Ratatouille at 15
From the wildly inventive mind of Brad Bird, Ratatouille burst onto cinema screens with a joyous energy characteristic of the early Pixar classics. We follow Remy (Patton Oswald), a rat who has keen senses of smell and taste, whose talents go underappreciated by his garbage-munching family. After being washed away from home and hearth, he finds himself in the vicinity of Gusteau’s restaurant in Paris. He begins his journey to become a chef alongside the new garbage boy, Alfredo Linguini.
While the plot and characterization are delightful and occasionally absurd, Ratatouille also deserves acclaim for its filmic representation of taste. Bird had to translate the sense into a purely audio-visual medium, while still making the film palatable to young viewers.
The most obvious technique is the animation of the food sequences themselves. Cooking is dynamic: the food glistens on the plate, soup bubbles and steams, and each ingredient is rendered in detail. Gourmet chefs from both France and the U.S. were consulted to ensure that the food looked delicious on screen, and the animators certainly delivered on this promise. As Studio Ghibli has also shown, animation is a medium that can present perfect and tantalizing versions of dishes, appealing to our taste through our vision.
Yet, the act of tasting itself is a harder task to represent on screen. Aside from showing a character eating, or describing the food, filmmakers cannot evoke a specific taste in audiences. Yet, the animators came up with a brilliant idea to literally translate taste.

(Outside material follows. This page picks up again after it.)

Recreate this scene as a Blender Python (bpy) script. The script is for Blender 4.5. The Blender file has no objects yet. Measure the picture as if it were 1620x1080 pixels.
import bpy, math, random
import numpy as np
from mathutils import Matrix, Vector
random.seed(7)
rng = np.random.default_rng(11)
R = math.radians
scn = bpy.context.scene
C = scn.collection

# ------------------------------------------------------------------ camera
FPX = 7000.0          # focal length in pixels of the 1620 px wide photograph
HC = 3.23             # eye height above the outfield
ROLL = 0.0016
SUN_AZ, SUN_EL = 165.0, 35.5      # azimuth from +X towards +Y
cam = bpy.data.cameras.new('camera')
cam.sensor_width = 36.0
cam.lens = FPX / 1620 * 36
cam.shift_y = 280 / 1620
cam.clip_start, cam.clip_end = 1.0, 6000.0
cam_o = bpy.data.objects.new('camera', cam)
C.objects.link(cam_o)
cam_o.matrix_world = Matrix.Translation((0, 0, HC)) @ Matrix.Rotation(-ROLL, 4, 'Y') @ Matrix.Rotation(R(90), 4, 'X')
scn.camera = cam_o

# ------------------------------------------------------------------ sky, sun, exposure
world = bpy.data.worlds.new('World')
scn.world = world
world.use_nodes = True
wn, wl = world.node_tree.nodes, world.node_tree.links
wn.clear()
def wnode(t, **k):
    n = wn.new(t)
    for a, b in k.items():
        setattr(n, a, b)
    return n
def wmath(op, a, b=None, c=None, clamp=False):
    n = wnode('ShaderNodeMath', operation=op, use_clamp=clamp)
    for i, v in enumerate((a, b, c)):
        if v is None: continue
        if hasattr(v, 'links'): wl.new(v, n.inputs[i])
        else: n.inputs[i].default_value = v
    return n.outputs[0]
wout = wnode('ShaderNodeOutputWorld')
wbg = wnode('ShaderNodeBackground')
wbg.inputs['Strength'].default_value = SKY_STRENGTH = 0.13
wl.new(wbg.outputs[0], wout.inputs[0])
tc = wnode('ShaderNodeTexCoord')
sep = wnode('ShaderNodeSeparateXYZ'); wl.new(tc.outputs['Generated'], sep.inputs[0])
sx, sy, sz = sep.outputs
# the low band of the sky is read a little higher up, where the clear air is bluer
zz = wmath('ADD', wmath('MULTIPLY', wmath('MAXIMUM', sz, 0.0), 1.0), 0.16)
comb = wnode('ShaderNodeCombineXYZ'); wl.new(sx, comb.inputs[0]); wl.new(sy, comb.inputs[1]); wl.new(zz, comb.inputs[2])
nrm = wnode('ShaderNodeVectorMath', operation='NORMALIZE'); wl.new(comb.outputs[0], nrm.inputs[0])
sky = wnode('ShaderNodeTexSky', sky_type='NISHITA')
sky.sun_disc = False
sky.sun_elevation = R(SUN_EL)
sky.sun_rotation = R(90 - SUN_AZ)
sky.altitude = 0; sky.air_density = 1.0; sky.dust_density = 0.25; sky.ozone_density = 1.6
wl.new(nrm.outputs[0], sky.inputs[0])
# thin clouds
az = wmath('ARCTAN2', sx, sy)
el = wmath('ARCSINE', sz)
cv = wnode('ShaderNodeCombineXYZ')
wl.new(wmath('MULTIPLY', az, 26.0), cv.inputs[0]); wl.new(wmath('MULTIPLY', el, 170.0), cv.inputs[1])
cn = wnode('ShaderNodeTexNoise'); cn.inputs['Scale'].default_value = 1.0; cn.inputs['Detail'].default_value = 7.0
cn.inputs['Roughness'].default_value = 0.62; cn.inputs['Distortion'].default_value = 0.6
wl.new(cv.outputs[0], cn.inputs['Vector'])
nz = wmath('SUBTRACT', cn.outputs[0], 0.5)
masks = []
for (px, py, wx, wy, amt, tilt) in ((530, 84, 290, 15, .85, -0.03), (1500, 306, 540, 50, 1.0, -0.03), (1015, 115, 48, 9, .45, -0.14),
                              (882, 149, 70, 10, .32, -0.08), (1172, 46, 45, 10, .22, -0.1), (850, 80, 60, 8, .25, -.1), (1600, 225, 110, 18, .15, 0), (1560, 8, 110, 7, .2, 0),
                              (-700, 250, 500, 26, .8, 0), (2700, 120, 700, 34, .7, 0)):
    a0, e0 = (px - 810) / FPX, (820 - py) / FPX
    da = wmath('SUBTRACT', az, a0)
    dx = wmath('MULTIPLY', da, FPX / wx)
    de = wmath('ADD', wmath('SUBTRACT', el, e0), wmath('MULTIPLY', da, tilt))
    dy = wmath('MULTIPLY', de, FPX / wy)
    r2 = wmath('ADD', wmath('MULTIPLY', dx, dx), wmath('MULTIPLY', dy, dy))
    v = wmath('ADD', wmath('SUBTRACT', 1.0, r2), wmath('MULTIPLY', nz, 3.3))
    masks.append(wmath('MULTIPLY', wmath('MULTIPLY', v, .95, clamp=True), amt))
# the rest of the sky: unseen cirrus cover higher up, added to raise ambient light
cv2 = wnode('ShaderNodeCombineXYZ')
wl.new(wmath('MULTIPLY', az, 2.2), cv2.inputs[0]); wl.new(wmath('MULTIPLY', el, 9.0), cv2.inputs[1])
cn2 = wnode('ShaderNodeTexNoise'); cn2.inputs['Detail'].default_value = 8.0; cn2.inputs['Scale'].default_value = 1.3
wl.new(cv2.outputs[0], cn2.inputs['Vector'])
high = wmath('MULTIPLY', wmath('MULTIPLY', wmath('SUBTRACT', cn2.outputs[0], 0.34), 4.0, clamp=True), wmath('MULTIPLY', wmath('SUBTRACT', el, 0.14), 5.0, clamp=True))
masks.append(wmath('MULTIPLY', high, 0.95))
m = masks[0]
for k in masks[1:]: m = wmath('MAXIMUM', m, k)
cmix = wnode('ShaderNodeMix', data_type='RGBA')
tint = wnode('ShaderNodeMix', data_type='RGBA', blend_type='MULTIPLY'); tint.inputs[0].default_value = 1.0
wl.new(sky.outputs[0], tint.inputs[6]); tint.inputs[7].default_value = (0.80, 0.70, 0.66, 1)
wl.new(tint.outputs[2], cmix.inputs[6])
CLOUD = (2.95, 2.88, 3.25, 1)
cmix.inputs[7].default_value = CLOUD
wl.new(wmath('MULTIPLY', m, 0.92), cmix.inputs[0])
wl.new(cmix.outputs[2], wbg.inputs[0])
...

The idea stems from synaesthesia – a phenomenon where one sense can mingle with, and stimulate, another. For example, a person prone to synaesthesia might associate certain sounds with different colours or sensations.
Remy, our ravenous rodent, seems to have an acute version of this synaesthesia in his tasting scenes. Occasionally, when he concentrates on his taste, the animators darken the background behind him, and dancing colours appear for each ingredient, accompanied by a corresponding instrument. As he samples foods together, the colours and instruments mix and intertwines as he literally orchestrates his taste.

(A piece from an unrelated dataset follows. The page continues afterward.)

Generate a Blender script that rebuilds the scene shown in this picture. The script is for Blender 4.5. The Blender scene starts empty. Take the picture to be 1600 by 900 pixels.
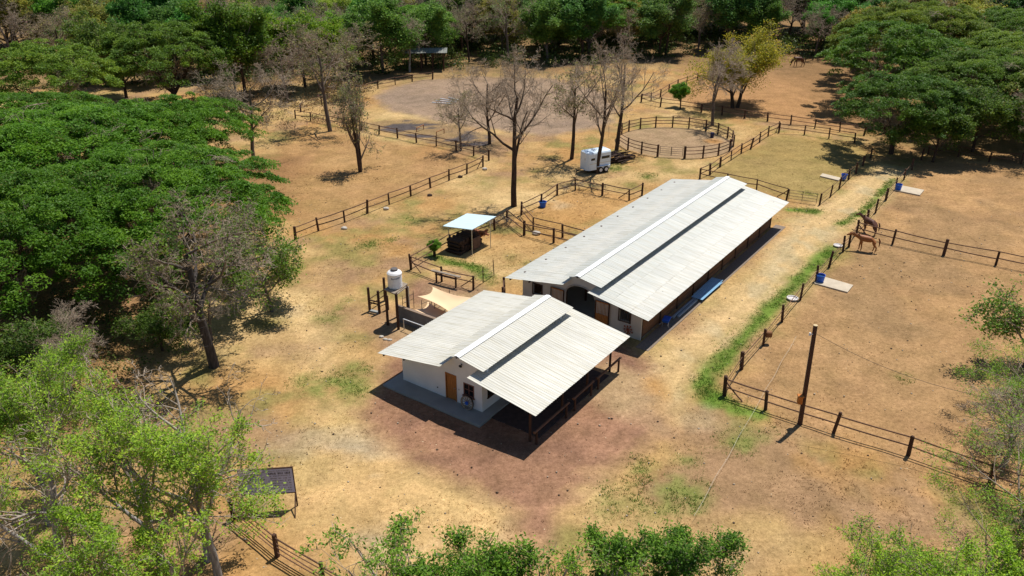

A surprisingly creative attempt to create an audial-visual version of taste, this method encourages the audience to focus on the different ingredients separately, and then together, joining the eating character on his journey of combining flavours. When first watching the film as a young child, I remember afterwards re-enacting the scene, attempting to isolate and then mingle flavours (with varying degrees of success). Even Remy’s garbage-eating brother attempts the same method, albeit with his more muted colours and instruments. It’s a skill to be trained, after all, but the film’s philosophy still rings true: anyone can cook. Anyone has taste.

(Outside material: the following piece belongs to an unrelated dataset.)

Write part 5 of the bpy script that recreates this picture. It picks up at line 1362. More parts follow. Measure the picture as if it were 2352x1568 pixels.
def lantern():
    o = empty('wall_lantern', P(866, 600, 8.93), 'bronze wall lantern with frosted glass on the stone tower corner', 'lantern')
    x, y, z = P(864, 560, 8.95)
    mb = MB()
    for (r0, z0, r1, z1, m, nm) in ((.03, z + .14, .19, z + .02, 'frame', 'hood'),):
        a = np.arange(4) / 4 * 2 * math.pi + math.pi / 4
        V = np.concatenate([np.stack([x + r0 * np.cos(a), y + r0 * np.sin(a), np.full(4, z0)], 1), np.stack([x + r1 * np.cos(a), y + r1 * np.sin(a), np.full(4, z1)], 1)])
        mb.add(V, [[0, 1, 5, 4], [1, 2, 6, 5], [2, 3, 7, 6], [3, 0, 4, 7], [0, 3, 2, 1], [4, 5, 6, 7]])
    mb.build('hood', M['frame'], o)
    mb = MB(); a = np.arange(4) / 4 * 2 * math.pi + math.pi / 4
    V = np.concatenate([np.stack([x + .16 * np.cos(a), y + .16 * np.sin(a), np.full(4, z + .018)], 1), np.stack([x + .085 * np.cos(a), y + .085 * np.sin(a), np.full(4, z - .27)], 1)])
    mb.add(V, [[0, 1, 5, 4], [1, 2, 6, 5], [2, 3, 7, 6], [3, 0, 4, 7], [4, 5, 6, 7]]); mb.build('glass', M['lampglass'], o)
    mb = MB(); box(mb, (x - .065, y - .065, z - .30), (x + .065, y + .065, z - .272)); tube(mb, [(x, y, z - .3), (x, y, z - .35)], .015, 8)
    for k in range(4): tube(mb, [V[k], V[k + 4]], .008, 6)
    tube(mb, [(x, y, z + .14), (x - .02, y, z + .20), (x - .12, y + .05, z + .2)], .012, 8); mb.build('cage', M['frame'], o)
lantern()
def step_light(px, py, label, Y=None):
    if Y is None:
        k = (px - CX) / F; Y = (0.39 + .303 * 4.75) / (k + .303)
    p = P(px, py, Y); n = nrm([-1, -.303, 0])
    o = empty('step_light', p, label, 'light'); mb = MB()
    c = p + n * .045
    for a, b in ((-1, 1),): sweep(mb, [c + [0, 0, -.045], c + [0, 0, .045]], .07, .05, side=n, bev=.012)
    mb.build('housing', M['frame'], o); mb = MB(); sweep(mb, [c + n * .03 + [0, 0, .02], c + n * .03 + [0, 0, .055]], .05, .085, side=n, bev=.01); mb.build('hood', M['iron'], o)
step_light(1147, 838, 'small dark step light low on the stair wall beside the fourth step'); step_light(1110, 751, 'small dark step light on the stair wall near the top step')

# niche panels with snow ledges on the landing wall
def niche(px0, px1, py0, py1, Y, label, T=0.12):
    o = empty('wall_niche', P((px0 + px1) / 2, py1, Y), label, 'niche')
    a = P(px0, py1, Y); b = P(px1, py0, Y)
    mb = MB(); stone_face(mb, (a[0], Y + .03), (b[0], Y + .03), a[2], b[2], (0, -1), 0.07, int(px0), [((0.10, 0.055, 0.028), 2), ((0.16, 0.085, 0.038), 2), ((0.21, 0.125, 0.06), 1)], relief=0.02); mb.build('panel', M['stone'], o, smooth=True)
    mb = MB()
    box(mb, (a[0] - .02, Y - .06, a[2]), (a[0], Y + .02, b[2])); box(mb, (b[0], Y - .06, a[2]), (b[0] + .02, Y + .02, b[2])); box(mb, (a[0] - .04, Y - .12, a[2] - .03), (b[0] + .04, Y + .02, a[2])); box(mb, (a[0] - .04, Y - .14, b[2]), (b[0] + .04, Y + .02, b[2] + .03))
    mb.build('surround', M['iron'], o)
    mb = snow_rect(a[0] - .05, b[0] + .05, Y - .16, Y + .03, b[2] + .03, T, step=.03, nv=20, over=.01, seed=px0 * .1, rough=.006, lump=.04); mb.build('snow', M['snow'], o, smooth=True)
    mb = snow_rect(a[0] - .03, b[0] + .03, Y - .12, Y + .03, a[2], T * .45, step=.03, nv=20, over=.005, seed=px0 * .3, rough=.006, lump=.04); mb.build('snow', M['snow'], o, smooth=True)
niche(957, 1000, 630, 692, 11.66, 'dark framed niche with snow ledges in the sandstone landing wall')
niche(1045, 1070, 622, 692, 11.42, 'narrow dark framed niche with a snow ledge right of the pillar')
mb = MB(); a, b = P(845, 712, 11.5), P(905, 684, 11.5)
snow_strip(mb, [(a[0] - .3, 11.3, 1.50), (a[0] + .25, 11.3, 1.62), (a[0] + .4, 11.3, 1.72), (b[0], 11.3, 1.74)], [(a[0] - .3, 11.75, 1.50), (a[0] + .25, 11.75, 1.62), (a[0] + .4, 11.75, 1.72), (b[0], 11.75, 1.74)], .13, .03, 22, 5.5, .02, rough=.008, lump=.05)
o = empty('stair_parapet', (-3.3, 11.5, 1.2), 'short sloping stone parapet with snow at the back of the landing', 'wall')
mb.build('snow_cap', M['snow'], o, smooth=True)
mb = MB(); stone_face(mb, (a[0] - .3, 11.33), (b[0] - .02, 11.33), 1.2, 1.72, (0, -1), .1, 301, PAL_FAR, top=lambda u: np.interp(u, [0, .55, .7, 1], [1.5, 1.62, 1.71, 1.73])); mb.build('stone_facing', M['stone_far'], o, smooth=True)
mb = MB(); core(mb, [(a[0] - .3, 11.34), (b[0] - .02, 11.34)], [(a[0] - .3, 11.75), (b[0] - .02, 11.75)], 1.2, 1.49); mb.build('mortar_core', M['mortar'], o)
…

The climactic tasting of Remy’s dish (Ratatouille) also brings in another element of taste: sense memory. In an evocative representation of the emotional impact of food, we see the usually stone-faced critic, Ego, transported back in time to his mother’s cooking after tasting the meal.
The best Michelin Star inspectors and chefs are often expected to have incredible sense memory, being able to compare the tastes of meals between restaurants over long periods of time. The dish’s ability to evoke such a strong flashback in the critic shows both his own incredible sensory memory, as well as the emotional power of the dish. Remy has managed to move someone with his food, and we, the audience, are moved by watching.
Attempts to represent taste on screen are few and far between. Yet, when done with enough creative flair, these attempts can change the way we react to food on the screen. Perhaps, one day, it will be good enough to eat.